Would it be fair to say that increasingly countries are being run like companies too?
There’s an increasing number of quite serious political thinkers around the world who think that countries should be managed like companies with CEOs, which is why they love a strongman like Trump or Modi. They see these men as effective top-down leaders.
The thing about being the CEO of a company is that companies aren’t democracies and they don’t have to tolerate dissent. They can fire anyone.
The advantage of having a country like a company is that things get done. Decisions are made, strategies are employed, policies are enacted. Change happens.

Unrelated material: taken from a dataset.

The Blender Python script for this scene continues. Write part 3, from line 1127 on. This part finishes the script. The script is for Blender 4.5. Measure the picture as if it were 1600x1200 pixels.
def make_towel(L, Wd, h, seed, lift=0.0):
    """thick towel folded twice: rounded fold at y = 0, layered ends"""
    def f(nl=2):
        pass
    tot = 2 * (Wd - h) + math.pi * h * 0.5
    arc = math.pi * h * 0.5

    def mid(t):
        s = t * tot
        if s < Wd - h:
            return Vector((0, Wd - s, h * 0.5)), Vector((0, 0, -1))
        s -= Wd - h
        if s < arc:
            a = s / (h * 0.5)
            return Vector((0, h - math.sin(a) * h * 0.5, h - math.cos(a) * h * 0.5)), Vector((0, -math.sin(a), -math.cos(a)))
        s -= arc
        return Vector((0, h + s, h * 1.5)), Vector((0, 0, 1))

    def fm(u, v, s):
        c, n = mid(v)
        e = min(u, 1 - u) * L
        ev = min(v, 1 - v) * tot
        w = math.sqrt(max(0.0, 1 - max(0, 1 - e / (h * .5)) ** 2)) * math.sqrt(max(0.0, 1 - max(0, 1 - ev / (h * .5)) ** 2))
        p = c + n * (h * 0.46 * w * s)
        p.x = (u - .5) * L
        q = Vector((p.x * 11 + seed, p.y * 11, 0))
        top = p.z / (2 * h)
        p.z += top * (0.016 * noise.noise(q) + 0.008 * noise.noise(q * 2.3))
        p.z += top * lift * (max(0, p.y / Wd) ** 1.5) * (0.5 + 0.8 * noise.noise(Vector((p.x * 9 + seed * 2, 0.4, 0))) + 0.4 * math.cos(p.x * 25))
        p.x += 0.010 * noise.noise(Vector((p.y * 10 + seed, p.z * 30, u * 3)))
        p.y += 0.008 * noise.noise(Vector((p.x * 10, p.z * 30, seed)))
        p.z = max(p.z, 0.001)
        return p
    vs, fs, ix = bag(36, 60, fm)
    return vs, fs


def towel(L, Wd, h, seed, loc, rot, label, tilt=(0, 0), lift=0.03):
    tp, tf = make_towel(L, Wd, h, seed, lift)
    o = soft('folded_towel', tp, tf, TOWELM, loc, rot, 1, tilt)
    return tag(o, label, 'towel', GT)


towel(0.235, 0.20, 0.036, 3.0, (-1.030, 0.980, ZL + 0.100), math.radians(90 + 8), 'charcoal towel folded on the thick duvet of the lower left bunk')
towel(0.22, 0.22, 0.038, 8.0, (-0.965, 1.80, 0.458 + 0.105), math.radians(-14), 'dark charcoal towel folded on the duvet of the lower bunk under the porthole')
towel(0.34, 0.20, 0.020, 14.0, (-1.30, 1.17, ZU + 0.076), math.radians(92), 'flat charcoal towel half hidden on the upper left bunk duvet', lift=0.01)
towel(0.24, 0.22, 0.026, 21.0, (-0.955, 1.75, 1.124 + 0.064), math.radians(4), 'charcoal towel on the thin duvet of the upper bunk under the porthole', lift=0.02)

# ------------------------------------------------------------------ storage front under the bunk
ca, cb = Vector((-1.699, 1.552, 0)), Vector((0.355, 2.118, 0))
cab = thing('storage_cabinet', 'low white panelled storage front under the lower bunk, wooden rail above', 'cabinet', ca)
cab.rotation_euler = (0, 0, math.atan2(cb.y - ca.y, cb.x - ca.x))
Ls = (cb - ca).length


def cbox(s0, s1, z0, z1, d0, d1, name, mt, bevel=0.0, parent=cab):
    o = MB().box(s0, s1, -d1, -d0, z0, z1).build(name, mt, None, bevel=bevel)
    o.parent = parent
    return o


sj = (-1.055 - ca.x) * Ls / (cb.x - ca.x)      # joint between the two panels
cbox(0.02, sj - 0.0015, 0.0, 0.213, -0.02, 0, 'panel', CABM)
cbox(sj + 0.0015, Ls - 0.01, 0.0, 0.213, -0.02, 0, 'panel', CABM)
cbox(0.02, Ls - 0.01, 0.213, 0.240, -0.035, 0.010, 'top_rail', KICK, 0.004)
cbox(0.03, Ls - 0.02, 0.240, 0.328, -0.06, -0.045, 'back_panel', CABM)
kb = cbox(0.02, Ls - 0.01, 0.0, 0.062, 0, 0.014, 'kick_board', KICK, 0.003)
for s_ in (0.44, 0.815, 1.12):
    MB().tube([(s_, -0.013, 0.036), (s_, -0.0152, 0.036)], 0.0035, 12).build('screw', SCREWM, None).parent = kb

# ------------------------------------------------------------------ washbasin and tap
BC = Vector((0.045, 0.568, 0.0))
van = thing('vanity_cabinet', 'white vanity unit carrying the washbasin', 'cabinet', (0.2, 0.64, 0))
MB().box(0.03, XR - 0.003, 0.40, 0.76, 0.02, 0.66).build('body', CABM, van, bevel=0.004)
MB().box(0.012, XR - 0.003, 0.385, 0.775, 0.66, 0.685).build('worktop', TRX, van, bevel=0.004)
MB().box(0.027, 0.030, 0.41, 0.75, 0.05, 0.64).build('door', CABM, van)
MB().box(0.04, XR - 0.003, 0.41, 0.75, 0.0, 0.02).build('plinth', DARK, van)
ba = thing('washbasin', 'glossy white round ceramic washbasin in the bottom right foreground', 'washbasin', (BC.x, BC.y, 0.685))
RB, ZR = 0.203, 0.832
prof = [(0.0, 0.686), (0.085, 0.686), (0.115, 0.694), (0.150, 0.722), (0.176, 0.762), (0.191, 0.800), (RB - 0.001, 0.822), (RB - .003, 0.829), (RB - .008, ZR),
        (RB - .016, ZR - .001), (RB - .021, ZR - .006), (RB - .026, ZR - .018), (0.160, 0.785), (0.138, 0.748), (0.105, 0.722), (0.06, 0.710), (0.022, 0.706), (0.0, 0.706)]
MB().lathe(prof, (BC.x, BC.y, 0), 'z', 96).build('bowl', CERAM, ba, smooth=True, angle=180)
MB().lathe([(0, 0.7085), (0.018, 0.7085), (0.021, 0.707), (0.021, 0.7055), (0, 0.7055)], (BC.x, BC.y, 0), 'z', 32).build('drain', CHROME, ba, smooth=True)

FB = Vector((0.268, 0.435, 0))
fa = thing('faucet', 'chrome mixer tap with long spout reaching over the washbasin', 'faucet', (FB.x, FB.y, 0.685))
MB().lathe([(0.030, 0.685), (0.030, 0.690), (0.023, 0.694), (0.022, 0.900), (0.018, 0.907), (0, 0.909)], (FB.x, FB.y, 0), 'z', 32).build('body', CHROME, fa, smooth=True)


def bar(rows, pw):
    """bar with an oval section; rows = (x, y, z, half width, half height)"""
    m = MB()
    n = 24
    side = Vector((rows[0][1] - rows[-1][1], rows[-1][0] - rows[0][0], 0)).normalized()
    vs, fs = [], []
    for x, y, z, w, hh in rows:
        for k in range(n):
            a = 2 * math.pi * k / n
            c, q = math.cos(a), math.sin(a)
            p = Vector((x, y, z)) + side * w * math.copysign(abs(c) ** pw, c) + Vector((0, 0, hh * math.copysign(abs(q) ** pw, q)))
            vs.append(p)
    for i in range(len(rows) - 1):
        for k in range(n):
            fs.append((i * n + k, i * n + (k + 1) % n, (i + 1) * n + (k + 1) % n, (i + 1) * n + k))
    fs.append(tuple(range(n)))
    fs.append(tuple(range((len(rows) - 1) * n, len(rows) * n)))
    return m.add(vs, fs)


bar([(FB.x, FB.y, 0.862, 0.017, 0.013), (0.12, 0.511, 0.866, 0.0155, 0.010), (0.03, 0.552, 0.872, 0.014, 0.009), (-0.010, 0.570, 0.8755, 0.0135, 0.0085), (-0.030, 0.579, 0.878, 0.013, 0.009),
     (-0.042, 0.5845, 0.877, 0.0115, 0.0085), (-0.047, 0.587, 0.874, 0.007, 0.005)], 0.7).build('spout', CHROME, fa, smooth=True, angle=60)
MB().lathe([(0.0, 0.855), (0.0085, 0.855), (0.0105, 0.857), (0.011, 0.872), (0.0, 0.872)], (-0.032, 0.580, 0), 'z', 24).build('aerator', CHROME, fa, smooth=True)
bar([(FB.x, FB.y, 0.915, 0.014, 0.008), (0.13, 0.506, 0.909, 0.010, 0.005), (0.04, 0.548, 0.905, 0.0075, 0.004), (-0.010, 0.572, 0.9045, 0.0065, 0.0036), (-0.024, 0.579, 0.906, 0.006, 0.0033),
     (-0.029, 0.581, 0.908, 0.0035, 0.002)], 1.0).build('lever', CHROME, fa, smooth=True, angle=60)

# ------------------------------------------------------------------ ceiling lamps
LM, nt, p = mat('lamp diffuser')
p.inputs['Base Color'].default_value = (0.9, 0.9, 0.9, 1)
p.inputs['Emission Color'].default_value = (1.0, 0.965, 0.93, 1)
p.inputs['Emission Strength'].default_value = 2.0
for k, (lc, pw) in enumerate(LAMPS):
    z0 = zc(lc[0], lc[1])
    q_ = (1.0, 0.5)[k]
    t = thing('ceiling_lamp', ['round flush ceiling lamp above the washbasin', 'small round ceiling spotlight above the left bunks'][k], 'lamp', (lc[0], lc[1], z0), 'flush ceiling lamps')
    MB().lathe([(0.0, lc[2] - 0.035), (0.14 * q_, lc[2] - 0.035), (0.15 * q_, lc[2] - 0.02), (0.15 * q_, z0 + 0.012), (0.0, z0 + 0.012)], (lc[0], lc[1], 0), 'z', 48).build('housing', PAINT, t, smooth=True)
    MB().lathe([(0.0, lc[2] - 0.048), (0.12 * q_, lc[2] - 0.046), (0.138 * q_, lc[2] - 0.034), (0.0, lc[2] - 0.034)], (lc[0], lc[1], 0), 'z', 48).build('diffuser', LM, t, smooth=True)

But one thing I would urge everyone to be cautious of is the trade off between the feeling of things getting done and all the rights, freedoms, and civil liberties that we used to have.
People, around the world, are too quick to sacrifice liberal values and democracy for the sake of what they think is a well-managed country.
What are your views on cancel culture?
Cancel culture is a term I don’t love because I think it’s a slightly ideological notion. When people on the right criticise those on the left, we don’t call it cancel culture. When a left political activist is put in prison, we don’t call that cancel culture.
But when someone on the left criticises someone on the right, we call it an attempt at cancellation. It’s as if cancellation is something that can only be performed by the left. It’s not a content-neutral principle.
At the same time, I do think there is this increasingly social phenomenon where people are very punitive and very quick to criticise people that they disagree with, and to present people they disagree with as ‘not worth engaging’. That does worry me.
Pretty much every human is worth engaging with, regardless of how noxious, awful, or unjust their views are because when you give up on other humans, you’ve given up on the basic project of democratic sociology. And that’s to give up on the most egalitarian form of life we’ve been able to create so far.